_STATED GOAL:_ Transcribe the full listing below exactly.

-- START OF INFORMATION SHOWN --

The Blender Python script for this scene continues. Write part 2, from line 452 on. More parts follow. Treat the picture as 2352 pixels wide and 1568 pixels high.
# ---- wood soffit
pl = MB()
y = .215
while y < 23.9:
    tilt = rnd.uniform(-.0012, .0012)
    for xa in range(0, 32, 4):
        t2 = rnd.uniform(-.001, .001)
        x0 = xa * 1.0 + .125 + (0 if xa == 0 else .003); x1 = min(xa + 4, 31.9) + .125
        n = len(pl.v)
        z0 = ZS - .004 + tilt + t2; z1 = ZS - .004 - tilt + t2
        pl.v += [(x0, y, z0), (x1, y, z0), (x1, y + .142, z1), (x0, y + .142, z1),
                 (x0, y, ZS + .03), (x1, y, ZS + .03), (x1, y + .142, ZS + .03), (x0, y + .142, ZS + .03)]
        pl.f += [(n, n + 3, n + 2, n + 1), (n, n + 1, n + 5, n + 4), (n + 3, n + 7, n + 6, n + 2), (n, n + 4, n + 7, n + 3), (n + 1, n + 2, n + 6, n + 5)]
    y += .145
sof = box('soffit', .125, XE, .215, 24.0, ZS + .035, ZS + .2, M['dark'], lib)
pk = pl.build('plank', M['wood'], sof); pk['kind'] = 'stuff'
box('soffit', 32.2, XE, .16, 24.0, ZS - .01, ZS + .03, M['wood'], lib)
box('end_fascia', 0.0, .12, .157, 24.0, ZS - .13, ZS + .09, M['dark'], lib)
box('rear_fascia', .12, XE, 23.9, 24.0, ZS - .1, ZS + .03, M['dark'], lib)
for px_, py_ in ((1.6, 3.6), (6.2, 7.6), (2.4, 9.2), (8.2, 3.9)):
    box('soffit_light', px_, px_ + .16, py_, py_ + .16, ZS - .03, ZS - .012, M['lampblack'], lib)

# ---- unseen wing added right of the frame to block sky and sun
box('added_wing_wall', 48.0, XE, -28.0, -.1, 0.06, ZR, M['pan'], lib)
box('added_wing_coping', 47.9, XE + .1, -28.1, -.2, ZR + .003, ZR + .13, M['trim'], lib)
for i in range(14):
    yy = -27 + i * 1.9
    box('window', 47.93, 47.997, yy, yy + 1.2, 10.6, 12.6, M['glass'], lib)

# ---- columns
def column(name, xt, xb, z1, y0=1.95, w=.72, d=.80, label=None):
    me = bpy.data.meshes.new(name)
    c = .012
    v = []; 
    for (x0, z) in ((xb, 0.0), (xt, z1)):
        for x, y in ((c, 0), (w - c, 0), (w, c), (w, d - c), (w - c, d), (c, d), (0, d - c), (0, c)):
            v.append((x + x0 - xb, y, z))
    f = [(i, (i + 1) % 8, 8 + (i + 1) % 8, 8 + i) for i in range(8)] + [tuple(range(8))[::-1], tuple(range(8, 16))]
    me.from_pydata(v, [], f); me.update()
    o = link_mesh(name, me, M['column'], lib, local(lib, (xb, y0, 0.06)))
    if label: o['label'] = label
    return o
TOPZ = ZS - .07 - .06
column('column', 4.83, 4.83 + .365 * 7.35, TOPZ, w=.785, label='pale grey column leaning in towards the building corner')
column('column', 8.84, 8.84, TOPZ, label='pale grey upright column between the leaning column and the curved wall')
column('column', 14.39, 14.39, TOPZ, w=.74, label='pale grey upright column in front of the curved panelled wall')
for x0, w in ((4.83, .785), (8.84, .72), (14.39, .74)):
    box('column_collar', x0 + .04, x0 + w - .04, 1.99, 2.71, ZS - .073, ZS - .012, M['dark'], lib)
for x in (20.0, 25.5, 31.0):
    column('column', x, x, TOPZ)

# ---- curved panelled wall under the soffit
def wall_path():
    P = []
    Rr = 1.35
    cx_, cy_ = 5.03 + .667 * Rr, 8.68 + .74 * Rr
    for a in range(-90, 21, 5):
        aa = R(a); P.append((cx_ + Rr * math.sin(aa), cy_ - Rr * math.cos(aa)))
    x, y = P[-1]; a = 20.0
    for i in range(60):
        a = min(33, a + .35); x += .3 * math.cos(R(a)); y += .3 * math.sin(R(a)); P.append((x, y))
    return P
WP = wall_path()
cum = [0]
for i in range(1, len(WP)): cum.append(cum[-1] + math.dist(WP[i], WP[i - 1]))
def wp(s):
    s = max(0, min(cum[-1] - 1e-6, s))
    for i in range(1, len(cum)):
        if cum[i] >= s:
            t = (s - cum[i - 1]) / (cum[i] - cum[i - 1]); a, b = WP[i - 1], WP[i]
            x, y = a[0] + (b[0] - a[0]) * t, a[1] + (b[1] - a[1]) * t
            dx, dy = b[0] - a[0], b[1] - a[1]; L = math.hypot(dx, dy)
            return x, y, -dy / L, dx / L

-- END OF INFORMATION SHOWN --

_THE RESPONSE:_
The Blender Python script for this scene continues. Write part 2, from line 452 on. More parts follow. Treat the picture as 2352 pixels wide and 1568 pixels high.
# ---- wood soffit
pl = MB()
y = .215
while y < 23.9:
    tilt = rnd.uniform(-.0012, .0012)
    for xa in range(0, 32, 4):
        t2 = rnd.uniform(-.001, .001)
        x0 = xa * 1.0 + .125 + (0 if xa == 0 else .003); x1 = min(xa + 4, 31.9) + .125
        n = len(pl.v)
        z0 = ZS - .004 + tilt + t2; z1 = ZS - .004 - tilt + t2
        pl.v += [(x0, y, z0), (x1, y, z0), (x1, y + .142, z1), (x0, y + .142, z1),
                 (x0, y, ZS + .03), (x1, y, ZS + .03), (x1, y + .142, ZS + .03), (x0, y + .142, ZS + .03)]
        pl.f += [(n, n + 3, n + 2, n + 1), (n, n + 1, n + 5, n + 4), (n + 3, n + 7, n + 6, n + 2), (n, n + 4, n + 7, n + 3), (n + 1, n + 2, n + 6, n + 5)]
    y += .145
sof = box('soffit', .125, XE, .215, 24.0, ZS + .035, ZS + .2, M['dark'], lib)
pk = pl.build('plank', M['wood'], sof); pk['kind'] = 'stuff'
box('soffit', 32.2, XE, .16, 24.0, ZS - .01, ZS + .03, M['wood'], lib)
box('end_fascia', 0.0, .12, .157, 24.0, ZS - .13, ZS + .09, M['dark'], lib)
box('rear_fascia', .12, XE, 23.9, 24.0, ZS - .1, ZS + .03, M['dark'], lib)
for px_, py_ in ((1.6, 3.6), (6.2, 7.6), (2.4, 9.2), (8.2, 3.9)):
    box('soffit_light', px_, px_ + .16, py_, py_ + .16, ZS - .03, ZS - .012, M['lampblack'], lib)

# ---- unseen wing added right of the frame to block sky and sun
box('added_wing_wall', 48.0, XE, -28.0, -.1, 0.06, ZR, M['pan'], lib)
box('added_wing_coping', 47.9, XE + .1, -28.1, -.2, ZR + .003, ZR + .13, M['trim'], lib)
for i in range(14):
    yy = -27 + i * 1.9
    box('window', 47.93, 47.997, yy, yy + 1.2, 10.6, 12.6, M['glass'], lib)

# ---- columns
def column(name, xt, xb, z1, y0=1.95, w=.72, d=.80, label=None):
    me = bpy.data.meshes.new(name)
    c = .012
    v = []; 
    for (x0, z) in ((xb, 0.0), (xt, z1)):
        for x, y in ((c, 0), (w - c, 0), (w, c), (w, d - c), (w - c, d), (c, d), (0, d - c), (0, c)):
            v.append((x + x0 - xb, y, z))
    f = [(i, (i + 1) % 8, 8 + (i + 1) % 8, 8 + i) for i in range(8)] + [tuple(range(8))[::-1], tuple(range(8, 16))]
    me.from_pydata(v, [], f); me.update()
    o = link_mesh(name, me, M['column'], lib, local(lib, (xb, y0, 0.06)))
    if label: o['label'] = label
    return o
TOPZ = ZS - .07 - .06
column('column', 4.83, 4.83 + .365 * 7.35, TOPZ, w=.785, label='pale grey column leaning in towards the building corner')
column('column', 8.84, 8.84, TOPZ, label='pale grey upright column between the leaning column and the curved wall')
column('column', 14.39, 14.39, TOPZ, w=.74, label='pale grey upright column in front of the curved panelled wall')
for x0, w in ((4.83, .785), (8.84, .72), (14.39, .74)):
    box('column_collar', x0 + .04, x0 + w - .04, 1.99, 2.71, ZS - .073, ZS - .012, M['dark'], lib)
for x in (20.0, 25.5, 31.0):
    column('column', x, x, TOPZ)

# ---- curved panelled wall under the soffit
def wall_path():
    P = []
    Rr = 1.35
    cx_, cy_ = 5.03 + .667 * Rr, 8.68 + .74 * Rr
    for a in range(-90, 21, 5):
        aa = R(a); P.append((cx_ + Rr * math.sin(aa), cy_ - Rr * math.cos(aa)))
    x, y = P[-1]; a = 20.0
    for i in range(60):
        a = min(33, a + .35); x += .3 * math.cos(R(a)); y += .3 * math.sin(R(a)); P.append((x, y))
    return P
WP = wall_path()
cum = [0]
for i in range(1, len(WP)): cum.append(cum[-1] + math.dist(WP[i], WP[i - 1]))
def wp(s):
    s = max(0, min(cum[-1] - 1e-6, s))
    for i in range(1, len(cum)):
        if cum[i] >= s:
            t = (s - cum[i - 1]) / (cum[i] - cum[i - 1]); a, b = WP[i - 1], WP[i]
            x, y = a[0] + (b[0] - a[0]) * t, a[1] + (b[1] - a[1]) * t
            dx, dy = b[0] - a[0], b[1] - a[1]; L = math.hypot(dx, dy)
            return x, y, -dy / L, dx / L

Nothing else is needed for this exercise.